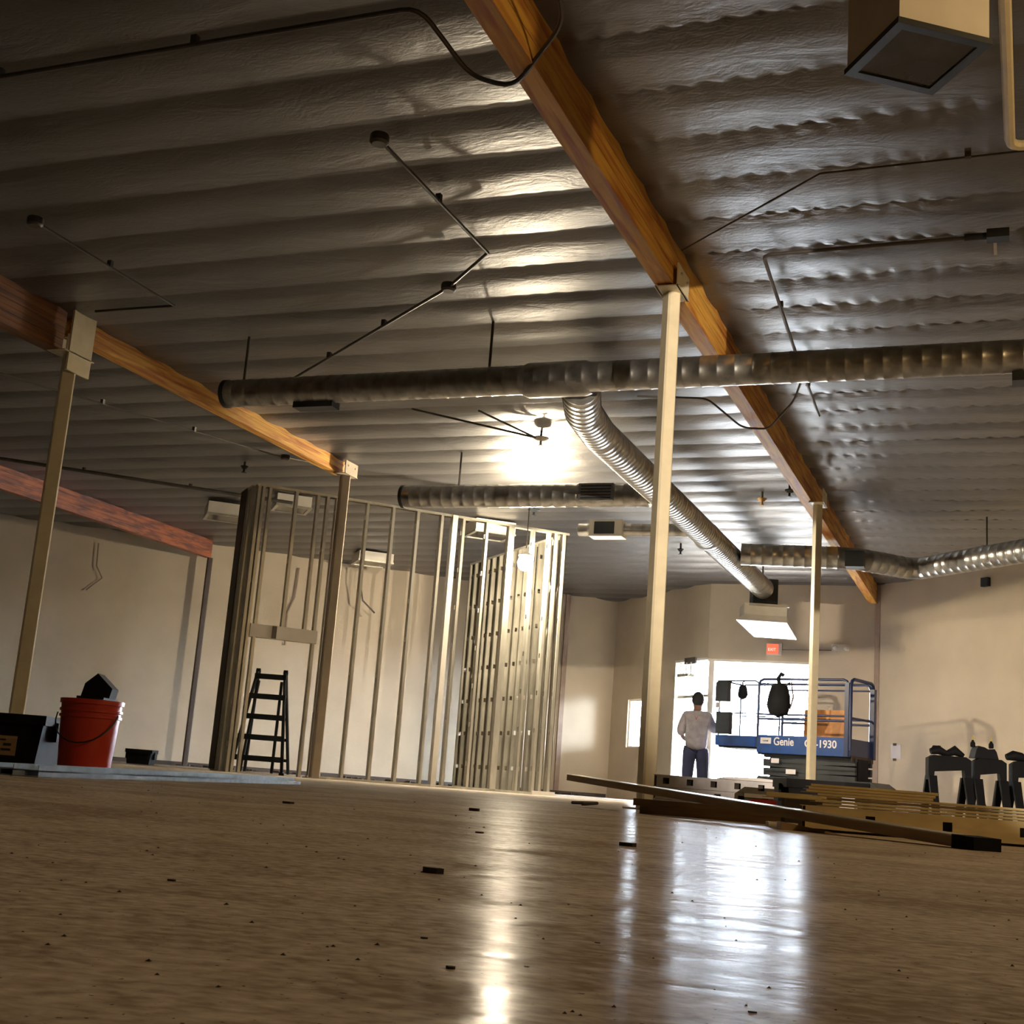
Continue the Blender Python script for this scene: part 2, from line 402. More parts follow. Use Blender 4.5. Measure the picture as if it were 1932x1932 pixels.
r = column((-7.98, 9.0, 0), 3.59, .125, 'cream square column at far left behind the orange bucket')
b = MB().box(-.10, -.20, 3.585, .10, .20, 3.593, Matrix.Rotation(-A45, 4, 'Z')); b.box(.08, -.14, 3.42, .10, .16, 4.0, Matrix.Rotation(-A45, 4, 'Z')); 
put('side_plate', b, 'post', r)
column((-7.95, 14.2, 0), 3.79, .115, 'brownish steel post standing before the stud wall at the end of the yellow beam', m='drywall')
column((-13.35, 19.3, 0), 3.65, .09, 'dark slim post under the end of the reddish beam at the back wall', m='brown', cap=False)

# ------------------------------------------------------------------ ducts
def duct(name, pts, r, label, ring=.14, m='duct', group='round spiral ducts'):
    """pts list in world; ridge rings every `ring` metres"""
    root = empty(name, pts[0], 0, label, 'duct', group)
    P = [Vector(p)-Vector(pts[0]) for p in pts]
    Q = []; rf = []
    for i in range(len(P)-1):
        d = P[i+1]-P[i]; L = d.length; u = d/L; n = max(1, int(L/ring))
        for k in range(n):
            for s, q in ((0, 1.0), (.84, 1.0), (.88, 1.02), (.96, 1.02)):
                Q.append(P[i]+u*L*(k+s)/n); rf.append(r*q)
    Q.append(P[-1]); rf.append(r)
    puts('duct_shell', MB().tube(Q, r, 28, rf), m, root)
    return root
def hanger(root, x, y, z0, z1=4.0):
    l = Vector((x, y, 0))-Vector((root.location.x, root.location.y, 0)); z = root.location.z
    puts('hanger', MB().tube([(l.x, l.y, z0-z), (l.x, l.y, z1-z)], .012, 6), 'conduit', root)
d1 = duct('spiral_duct', [(-6.82, 9.8, 3.44), (2.6, 9.72, 3.44)], .125, 'long horizontal round duct passing in front of the long yellow beam')
b = MB().tube([(2.95, 0, 0), (3.0, 0, 0), (3.5, 0, 0), (3.55, 0, 0)], .15, 28, [.13, .15, .15, .13]); puts('collar', b, 'duct', d1)
b = MB().tube([(-.01, 0, 0), (.03, 0, 0)], .132, 28); puts('end_cap', b, 'darkmetal', d1)
put('register', MB().box(.75, -.05, -.17, 1.15, .09, -.11), 'darkmetal', d1)
put('register', MB().box(6.8, -.09, -.19, 7.15, .07, -.11), 'darkmetal', d1)
hanger(d1, -6.65, 9.8, 3.5); hanger(d1, -4.2, 9.8, 3.5); hanger(d1, 1.6, 9.74, 3.5)
d2 = duct('spiral_duct', [(-3.42, 9.95, 3.42), (-3.60, 10.6, 3.40), (-3.70, 11.4, 3.42), (-3.72, 20.3, 3.42)], .165, 'thick ribbed branch duct running away down the hall toward the lit hood', ring=.10)
b = MB().tube([(-.3, 6.2, 0), (-.3, 6.25, 0), (-.3, 6.32, 0), (-.3, 6.37, 0)], .175, 28, [.165, .18, .18, .165]); puts('collar', b, 'duct', d2)
d3 = duct('spiral_duct', [(-6.98, 13.95, 3.44), (-3.885, 14.0, 3.44)], .135, 'dark round duct hanging in front of the bright ceiling, left of the branch duct')
puts('end_cap', MB().tube([(-.01, 0, 0), (.03, 0, 0)], .142, 28), 'darkmetal', d3)
b = MB().box(2.30, -.16, -.10, 2.72, -.12, .10); g = put('register', b, 'duct', d3)
for i in range(5): put('slat', MB().box(2.33, -.165, -.08+i*.035, 2.69, -.155, -.066+i*.035, None), 'darkmetal', g)
hanger(d3, -6.25, 13.95, 3.55)
d4 = duct('spiral_duct', [(-5.35, 15.9, 3.44), (-3.90, 15.95, 3.44)], .085, 'small short duct with a square register behind the nearest column')
b = MB().box(.18, -.13, -.11, .62, .11, .11); g = put('register', b, 'white', d4)
put('grille', MB().box(.25, -.14, -.08, .52, -.13, .08), 'darkmetal', g)
d5 = duct('spiral_duct', [(-3.53, 17.55, 3.44), (-2.25, 17.75, 3.44), (-2.0, 17.85, 3.44), (-1.38, 18.5, 3.44), (-1.22, 18.5, 3.44), (2.6, 14.7, 3.44)], .15, 'bent duct with a V kink in front of the right wall')
put('register', MB().box(1.42, -.21, -.19, 1.66, .0, .02), 'darkmetal', d5)
hanger(d5, -.35, 17.6, 3.58)

# ------------------------------------------------------------------ box light fixtures
def box_light(loc, rz, label, w=.46, h=.42, lens='lens', group='white box light fixtures'):
    """loc = centre of the lens"""
    r = empty('box_light', loc, rz, label, 'light fixture', group)
    k = w/2; t = .012
    hb = MB()
    for q in ((-k, -k, k, -k+t), (-k, k-t, k, k), (-k, -k+t, -k+t, k-t), (k-t, -k+t, k, k-t)): hb.box(q[0], q[1], .02, q[2], q[3], h)
    hb.box(-k, -k, h, k, k, h+t)
    put('housing', hb, 'white', r)
    f = MB(); e = .035
    for q in ((-k-.01, -k-.01, k+.01, -k+e), (-k-.01, k-e, k+.01, k+.01), (-k-.01, -k+e, -k+e, k-e), (k-e, -k+e, k+.01, k-e)): f.box(q[0], q[1], -.008, q[2], q[3], .02)
    put('lens_frame', f, 'darkmetal' if w < .45 else 'galv', r); put('lens', MB().box(-k+e, -k+e, .0, k-e, k-e, .01), lens, r)
    if h < 3.98-loc[2]:
        puts('stem', MB().tube([(0, 0, h), (0, 0, 3.97-loc[2])], .02, 8), 'conduit', r)
    return r
box_light((-.405, 5.49, 3.40), R(36), 'big white box light with a dark square lens at the top right corner', w=.44, h=.54)
box_light((-11.25, 16.5, 3.74), R(40), 'white box light just left of the stud partition', w=.56, h=.18)
box_light((-9.85, 16.1, 3.78), R(40), 'white box light seen between the studs above the door header', w=.50, h=.16)
box_light((-10.75, 20.5, 3.78), R(40), 'white box light seen through the studs right of the brownish post', w=.62, h=.16)
box_light((-7.45, 17.9, 3.76), R(40), 'white box light up close to the glowing bulb', w=.62, h=.18)
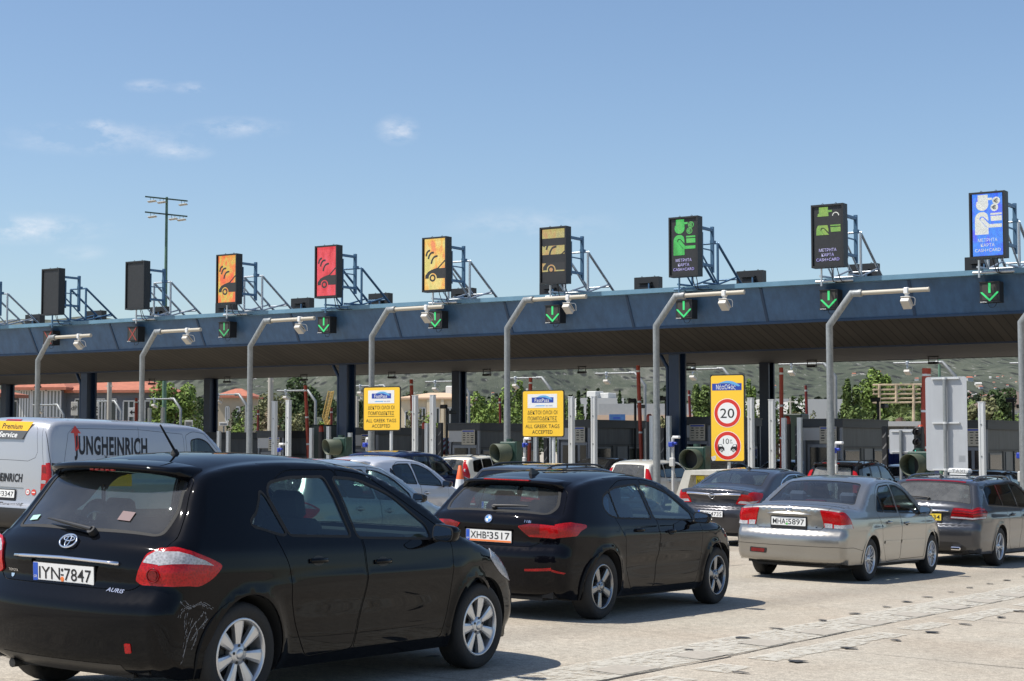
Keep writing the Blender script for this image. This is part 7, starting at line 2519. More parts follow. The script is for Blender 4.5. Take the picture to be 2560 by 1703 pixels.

**Problem**
Output all of the entries verbatim, leaving out any images.

**Expected answer**
Continue the Blender Python script for this scene: part 2, from line 402. More parts follow. Use Blender 4.5. Measure the picture as if it were 1932x1932 pixels.
r = column((-7.98, 9.0, 0), 3.59, .125, 'cream square column at far left behind the orange bucket')
b = MB().box(-.10, -.20, 3.585, .10, .20, 3.593, Matrix.Rotation(-A45, 4, 'Z')); b.box(.08, -.14, 3.42, .10, .16, 4.0, Matrix.Rotation(-A45, 4, 'Z')); 
put('side_plate', b, 'post', r)
column((-7.95, 14.2, 0), 3.79, .115, 'brownish steel post standing before the stud wall at the end of the yellow beam', m='drywall')
column((-13.35, 19.3, 0), 3.65, .09, 'dark slim post under the end of the reddish beam at the back wall', m='brown', cap=False)

# ------------------------------------------------------------------ ducts
def duct(name, pts, r, label, ring=.14, m='duct', group='round spiral ducts'):
    """pts list in world; ridge rings every `ring` metres"""
    root = empty(name, pts[0], 0, label, 'duct', group)
    P = [Vector(p)-Vector(pts[0]) for p in pts]
    Q = []; rf = []
    for i in range(len(P)-1):
        d = P[i+1]-P[i]; L = d.length; u = d/L; n = max(1, int(L/ring))
        for k in range(n):
            for s, q in ((0, 1.0), (.84, 1.0), (.88, 1.02), (.96, 1.02)):
                Q.append(P[i]+u*L*(k+s)/n); rf.append(r*q)
    Q.append(P[-1]); rf.append(r)
    puts('duct_shell', MB().tube(Q, r, 28, rf), m, root)
    return root
def hanger(root, x, y, z0, z1=4.0):
    l = Vector((x, y, 0))-Vector((root.location.x, root.location.y, 0)); z = root.location.z
    puts('hanger', MB().tube([(l.x, l.y, z0-z), (l.x, l.y, z1-z)], .012, 6), 'conduit', root)
d1 = duct('spiral_duct', [(-6.82, 9.8, 3.44), (2.6, 9.72, 3.44)], .125, 'long horizontal round duct passing in front of the long yellow beam')
b = MB().tube([(2.95, 0, 0), (3.0, 0, 0), (3.5, 0, 0), (3.55, 0, 0)], .15, 28, [.13, .15, .15, .13]); puts('collar', b, 'duct', d1)
b = MB().tube([(-.01, 0, 0), (.03, 0, 0)], .132, 28); puts('end_cap', b, 'darkmetal', d1)
put('register', MB().box(.75, -.05, -.17, 1.15, .09, -.11), 'darkmetal', d1)
put('register', MB().box(6.8, -.09, -.19, 7.15, .07, -.11), 'darkmetal', d1)
hanger(d1, -6.65, 9.8, 3.5); hanger(d1, -4.2, 9.8, 3.5); hanger(d1, 1.6, 9.74, 3.5)
d2 = duct('spiral_duct', [(-3.42, 9.95, 3.42), (-3.60, 10.6, 3.40), (-3.70, 11.4, 3.42), (-3.72, 20.3, 3.42)], .165, 'thick ribbed branch duct running away down the hall toward the lit hood', ring=.10)
b = MB().tube([(-.3, 6.2, 0), (-.3, 6.25, 0), (-.3, 6.32, 0), (-.3, 6.37, 0)], .175, 28, [.165, .18, .18, .165]); puts('collar', b, 'duct', d2)
d3 = duct('spiral_duct', [(-6.98, 13.95, 3.44), (-3.885, 14.0, 3.44)], .135, 'dark round duct hanging in front of the bright ceiling, left of the branch duct')
puts('end_cap', MB().tube([(-.01, 0, 0), (.03, 0, 0)], .142, 28), 'darkmetal', d3)
b = MB().box(2.30, -.16, -.10, 2.72, -.12, .10); g = put('register', b, 'duct', d3)
for i in range(5): put('slat', MB().box(2.33, -.165, -.08+i*.035, 2.69, -.155, -.066+i*.035, None), 'darkmetal', g)
hanger(d3, -6.25, 13.95, 3.55)
d4 = duct('spiral_duct', [(-5.35, 15.9, 3.44), (-3.90, 15.95, 3.44)], .085, 'small short duct with a square register behind the nearest column')
b = MB().box(.18, -.13, -.11, .62, .11, .11); g = put('register', b, 'white', d4)
put('grille', MB().box(.25, -.14, -.08, .52, -.13, .08), 'darkmetal', g)
d5 = duct('spiral_duct', [(-3.53, 17.55, 3.44), (-2.25, 17.75, 3.44), (-2.0, 17.85, 3.44), (-1.38, 18.5, 3.44), (-1.22, 18.5, 3.44), (2.6, 14.7, 3.44)], .15, 'bent duct with a V kink in front of the right wall')
put('register', MB().box(1.42, -.21, -.19, 1.66, .0, .02), 'darkmetal', d5)
hanger(d5, -.35, 17.6, 3.58)

# ------------------------------------------------------------------ box light fixtures
def box_light(loc, rz, label, w=.46, h=.42, lens='lens', group='white box light fixtures'):
    """loc = centre of the lens"""
    r = empty('box_light', loc, rz, label, 'light fixture', group)
    k = w/2; t = .012
    hb = MB()
    for q in ((-k, -k, k, -k+t), (-k, k-t, k, k), (-k, -k+t, -k+t, k-t), (k-t, -k+t, k, k-t)): hb.box(q[0], q[1], .02, q[2], q[3], h)
    hb.box(-k, -k, h, k, k, h+t)
    put('housing', hb, 'white', r)
    f = MB(); e = .035
    for q in ((-k-.01, -k-.01, k+.01, -k+e), (-k-.01, k-e, k+.01, k+.01), (-k-.01, -k+e, -k+e, k-e), (k-e, -k+e, k+.01, k-e)): f.box(q[0], q[1], -.008, q[2], q[3], .02)
    put('lens_frame', f, 'darkmetal' if w < .45 else 'galv', r); put('lens', MB().box(-k+e, -k+e, .0, k-e, k-e, .01), lens, r)
    if h < 3.98-loc[2]:
        puts('stem', MB().tube([(0, 0, h), (0, 0, 3.97-loc[2])], .02, 8), 'conduit', r)
    return r
box_light((-.405, 5.49, 3.40), R(36), 'big white box light with a dark square lens at the top right corner', w=.44, h=.54)
box_light((-11.25, 16.5, 3.74), R(40), 'white box light just left of the stud partition', w=.56, h=.18)
box_light((-9.85, 16.1, 3.78), R(40), 'white box light seen between the studs above the door header', w=.50, h=.16)
box_light((-10.75, 20.5, 3.78), R(40), 'white box light seen through the studs right of the brownish post', w=.62, h=.16)
box_light((-7.45, 17.9, 3.76), R(40), 'white box light up close to the glowing bulb', w=.62, h=.18)
Keep writing the Blender script for this image. This is part 7, starting at line 2519. More parts follow. The script is for Blender 4.5. Take the picture to be 2560 by 1703 pixels.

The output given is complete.